Sterilization of the developmentally disabled is now provided for in Colorado statutes CRS 27-10.5-128  through 135.

Klanswoman  (anti-Catholic)

According to Goldberg, Love introduced a bill to abolish sectarian and institutional schools maintained wholly or in part by "public moneys". While private self-sustaining schools were exempted from the bill's provisions, "public moneys" were broadly described as funds raised by "public taxation, community chests, charity organizations, or public drives."

Women's Rights

Goldberg states "Love sponsored (in 1925) a bill advocating the distribution of birth control information and the manufacture and distribution of contraceptives." Goodstein adds "a state prison for women, health examinations for marriage license applicants, and unwed mothers to breast feed their babies, and strong state supervision of maternity homes."

The Klan Fiasco

It's easier to kill a bill than to pass one.

Both Goldberg and Goodstein considered the "Klan-controlled" legislature of 1925 as inept thanks to the state Senate.

Republicans held the House 52 to 13 and the Senate 21 to 14, but nine Republicans were Senate holdovers,  so the Klan did NOT have a majority  "and was forced to ally with non-Klansmen who were loyal to the Republican party..."

In the Senate "Anti-Klan Republicans ... refused to attend their party caucus because the vote of the majority was binding upon all. Instead they joined with the Democrats to form a bi-partisan majority against the administration."

Leading the 14 Senate Dems was street-smart Minority Leader Billy Adams, who later became governor in 1927. Three Democratic senators voted with the Klan. Goodstein calls Adams "master of parliamentary tactics who had complete mastery of the legislative process."

The coalition strategy was to kill as many bills in committee as possible, using "the weight of procedural motions to delay passage."

Goldberg claims "The anti-Klan forces ... controlled the senate State Affairs Committee which received almost half of the House bills" and controlled enough votes in Senate Finance Committee to postpone considering a third of Klan Gov. Clarence Morely's measures.

According to Goodstein, Gov. Morely had 35 specific Klan bills introduced. Only 19 made it to the Senate, and only one passed, to eliminate a  defunct Board of Horseshoe Examiners." 

Goldberg states "The House applied pressure by refusing to act upon any Senate measure until House bills were reported out of committee..." Goodstein added Adams then held up appropriations sought by Klan members until the House backed down, which they did.

The anti-Klan forces took control of the Senate Calendar Committee which could kill any bill simply by refusing to place it on the agenda.
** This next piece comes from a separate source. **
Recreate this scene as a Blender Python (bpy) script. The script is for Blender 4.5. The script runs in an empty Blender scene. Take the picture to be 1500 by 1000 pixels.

All five members (three Republicans and two Democrats) were anti-Klansmen."

According to Goldberg  "Among the most noteworthy pieces of legislation passed were bills which forbade picking the blue columbine, allowed counties to exterminate prairie dogs, and authorized convicts to manufacture license plates."

Goodstein adds: Ratifying the Colorado River Compact and allowing lawyers to challenge for cause jurors who did not understand English and heard testimony through interpreters.

In the 1926 election, Democrats added two seats in the Senate and six seats in the House. While there were still Klan members in the legislature, their influence was considerably lessened, especially with Billy Adams as governor. 

Minnie Love's defeat

The Klan, on the Eastern Slope was in disarray, and a new organization called the "Minute Men of America" took away large numbers of Klan members in late 1925 and in 1926.

According to Goldberg  "After a march of 10,000 women  Klan members, Minnie Love, who was an "Excellent Commander" (a Klan title) was also a lieutenant in the Minute Women. She convinced a majority of Denver's 1,000 Klanswomen to shed their hoods for Betsy Ross outfits. (Klan) Imperial Commander Lauena Senter suspended Love, revoked the Denver Klan's charter, and seized its assets before their disappearance into Minute Women's coffers."

In the Republic primary election of 1926, Minnie Love was unable to obtain a position on the Republican ballot. But her time in politics was not over. In 1925, according to Goodstein, she won a six year term on the Denver Board of Education. She died in 1942 at age 87.